> **Exercise directions**:
Without any pictures, restate the lines from the one containing "Write the bpy" to the one containing "from mathutils import", word for word, ends included.

> **Dataset entries**:
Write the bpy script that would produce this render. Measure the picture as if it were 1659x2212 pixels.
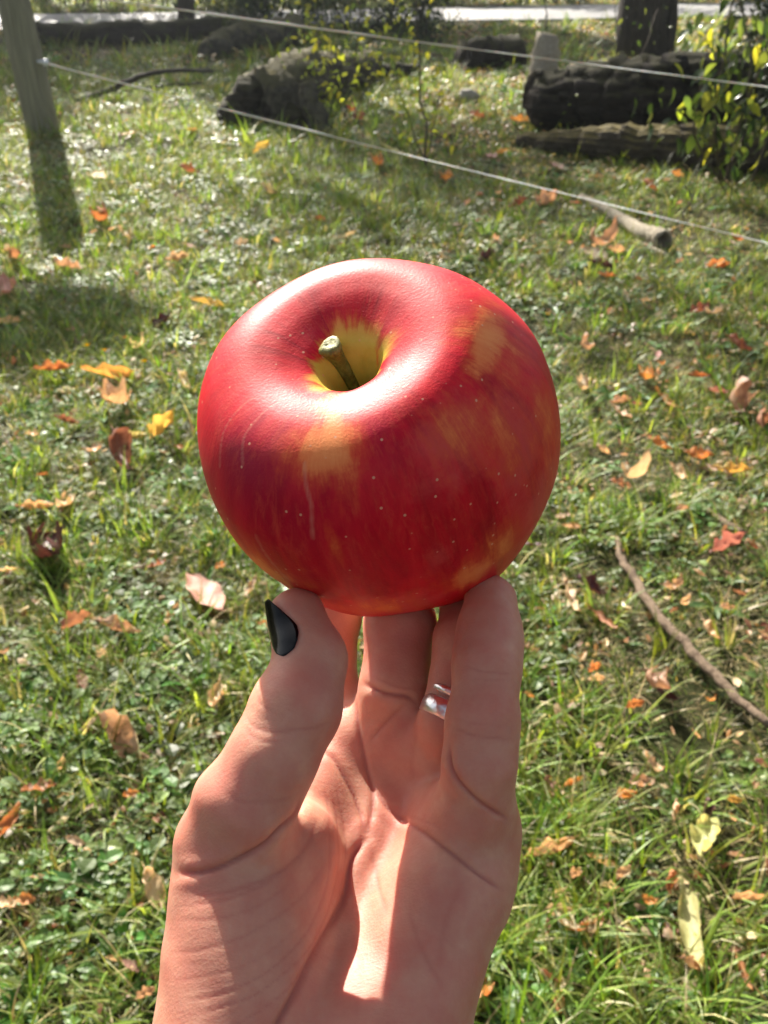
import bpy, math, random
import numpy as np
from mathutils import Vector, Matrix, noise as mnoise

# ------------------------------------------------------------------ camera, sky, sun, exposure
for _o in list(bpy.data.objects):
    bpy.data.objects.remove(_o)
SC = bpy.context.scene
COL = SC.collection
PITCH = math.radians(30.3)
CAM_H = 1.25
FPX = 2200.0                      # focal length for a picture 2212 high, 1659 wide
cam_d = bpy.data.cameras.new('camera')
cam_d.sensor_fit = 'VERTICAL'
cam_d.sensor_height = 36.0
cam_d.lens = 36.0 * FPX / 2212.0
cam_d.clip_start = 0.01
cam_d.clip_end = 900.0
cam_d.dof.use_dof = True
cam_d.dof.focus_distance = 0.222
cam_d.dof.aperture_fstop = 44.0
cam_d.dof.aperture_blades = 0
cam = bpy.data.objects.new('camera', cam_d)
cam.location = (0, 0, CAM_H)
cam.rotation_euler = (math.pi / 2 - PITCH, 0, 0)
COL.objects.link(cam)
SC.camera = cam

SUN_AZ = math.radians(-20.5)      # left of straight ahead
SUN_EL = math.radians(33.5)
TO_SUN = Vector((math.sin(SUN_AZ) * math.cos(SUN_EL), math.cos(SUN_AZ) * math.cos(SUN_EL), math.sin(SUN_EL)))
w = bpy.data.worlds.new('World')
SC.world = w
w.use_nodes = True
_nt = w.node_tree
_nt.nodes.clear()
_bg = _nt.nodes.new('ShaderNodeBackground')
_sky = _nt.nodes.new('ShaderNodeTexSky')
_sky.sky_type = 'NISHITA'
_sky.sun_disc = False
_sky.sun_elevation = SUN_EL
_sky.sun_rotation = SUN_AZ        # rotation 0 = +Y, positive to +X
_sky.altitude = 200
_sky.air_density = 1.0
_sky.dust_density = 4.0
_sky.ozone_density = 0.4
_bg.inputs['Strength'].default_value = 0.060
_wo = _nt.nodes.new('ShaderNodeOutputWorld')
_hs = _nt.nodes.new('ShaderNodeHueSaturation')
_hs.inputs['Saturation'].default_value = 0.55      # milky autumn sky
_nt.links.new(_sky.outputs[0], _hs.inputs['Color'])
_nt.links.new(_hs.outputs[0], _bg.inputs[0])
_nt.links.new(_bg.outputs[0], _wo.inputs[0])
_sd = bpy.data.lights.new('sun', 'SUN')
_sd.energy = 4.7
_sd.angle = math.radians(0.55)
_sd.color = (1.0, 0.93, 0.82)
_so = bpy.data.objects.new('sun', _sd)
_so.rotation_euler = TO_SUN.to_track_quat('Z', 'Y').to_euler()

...

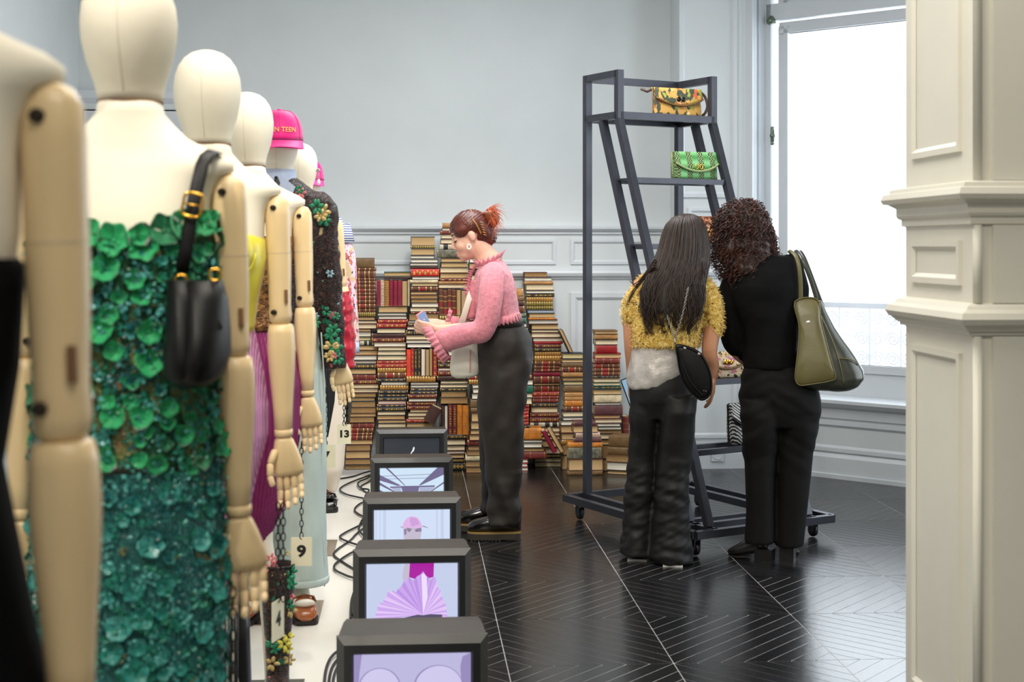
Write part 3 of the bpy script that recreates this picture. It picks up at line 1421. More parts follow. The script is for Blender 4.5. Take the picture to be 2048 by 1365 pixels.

> **Exercise response**:
Write the bpy script that would produce this render. Measure the picture as if it were 1659x2212 pixels.
import bpy, math, random
import numpy as np
from mathutils import Vector, Matrix, noise as mnoise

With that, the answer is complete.